**Written problem:** Reproduce the whole listing, character for character.
# Start of Source data
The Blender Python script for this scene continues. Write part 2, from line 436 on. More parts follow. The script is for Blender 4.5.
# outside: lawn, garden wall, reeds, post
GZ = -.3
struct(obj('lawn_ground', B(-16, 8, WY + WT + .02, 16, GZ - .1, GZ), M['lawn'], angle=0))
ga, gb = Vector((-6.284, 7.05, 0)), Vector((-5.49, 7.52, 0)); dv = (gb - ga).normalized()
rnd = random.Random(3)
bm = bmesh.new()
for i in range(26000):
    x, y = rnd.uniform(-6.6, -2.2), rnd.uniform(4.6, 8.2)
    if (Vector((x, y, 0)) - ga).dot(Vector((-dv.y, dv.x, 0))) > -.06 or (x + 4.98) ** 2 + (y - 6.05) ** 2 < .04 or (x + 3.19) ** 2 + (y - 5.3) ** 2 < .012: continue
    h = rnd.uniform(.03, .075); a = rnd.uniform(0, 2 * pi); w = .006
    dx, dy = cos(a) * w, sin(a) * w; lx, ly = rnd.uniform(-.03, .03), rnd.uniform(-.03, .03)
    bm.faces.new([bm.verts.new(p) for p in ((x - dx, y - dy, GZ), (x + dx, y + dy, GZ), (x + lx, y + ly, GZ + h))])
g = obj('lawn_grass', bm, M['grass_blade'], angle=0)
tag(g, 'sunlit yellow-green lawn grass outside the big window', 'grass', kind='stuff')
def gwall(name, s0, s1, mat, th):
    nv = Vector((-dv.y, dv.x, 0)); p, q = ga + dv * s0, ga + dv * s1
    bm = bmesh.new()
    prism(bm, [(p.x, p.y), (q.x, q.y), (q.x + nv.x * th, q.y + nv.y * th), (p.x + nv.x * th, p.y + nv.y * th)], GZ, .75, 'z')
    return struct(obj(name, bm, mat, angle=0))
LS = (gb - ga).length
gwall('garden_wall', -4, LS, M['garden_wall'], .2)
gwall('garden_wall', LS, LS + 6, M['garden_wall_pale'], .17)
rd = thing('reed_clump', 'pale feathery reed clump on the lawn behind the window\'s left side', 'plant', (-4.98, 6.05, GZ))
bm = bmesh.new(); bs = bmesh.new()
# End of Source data
**Problem solution:**
The Blender Python script for this scene continues. Write part 2, from line 436 on. More parts follow. The script is for Blender 4.5.
# outside: lawn, garden wall, reeds, post
GZ = -.3
struct(obj('lawn_ground', B(-16, 8, WY + WT + .02, 16, GZ - .1, GZ), M['lawn'], angle=0))
ga, gb = Vector((-6.284, 7.05, 0)), Vector((-5.49, 7.52, 0)); dv = (gb - ga).normalized()
rnd = random.Random(3)
bm = bmesh.new()
for i in range(26000):
    x, y = rnd.uniform(-6.6, -2.2), rnd.uniform(4.6, 8.2)
    if (Vector((x, y, 0)) - ga).dot(Vector((-dv.y, dv.x, 0))) > -.06 or (x + 4.98) ** 2 + (y - 6.05) ** 2 < .04 or (x + 3.19) ** 2 + (y - 5.3) ** 2 < .012: continue
    h = rnd.uniform(.03, .075); a = rnd.uniform(0, 2 * pi); w = .006
    dx, dy = cos(a) * w, sin(a) * w; lx, ly = rnd.uniform(-.03, .03), rnd.uniform(-.03, .03)
    bm.faces.new([bm.verts.new(p) for p in ((x - dx, y - dy, GZ), (x + dx, y + dy, GZ), (x + lx, y + ly, GZ + h))])
g = obj('lawn_grass', bm, M['grass_blade'], angle=0)
tag(g, 'sunlit yellow-green lawn grass outside the big window', 'grass', kind='stuff')
def gwall(name, s0, s1, mat, th):
    nv = Vector((-dv.y, dv.x, 0)); p, q = ga + dv * s0, ga + dv * s1
    bm = bmesh.new()
    prism(bm, [(p.x, p.y), (q.x, q.y), (q.x + nv.x * th, q.y + nv.y * th), (p.x + nv.x * th, p.y + nv.y * th)], GZ, .75, 'z')
    return struct(obj(name, bm, mat, angle=0))
LS = (gb - ga).length
gwall('garden_wall', -4, LS, M['garden_wall'], .2)
gwall('garden_wall', LS, LS + 6, M['garden_wall_pale'], .17)
rd = thing('reed_clump', 'pale feathery reed clump on the lawn behind the window\'s left side', 'plant', (-4.98, 6.05, GZ))
bm = bmesh.new(); bs = bmesh.new()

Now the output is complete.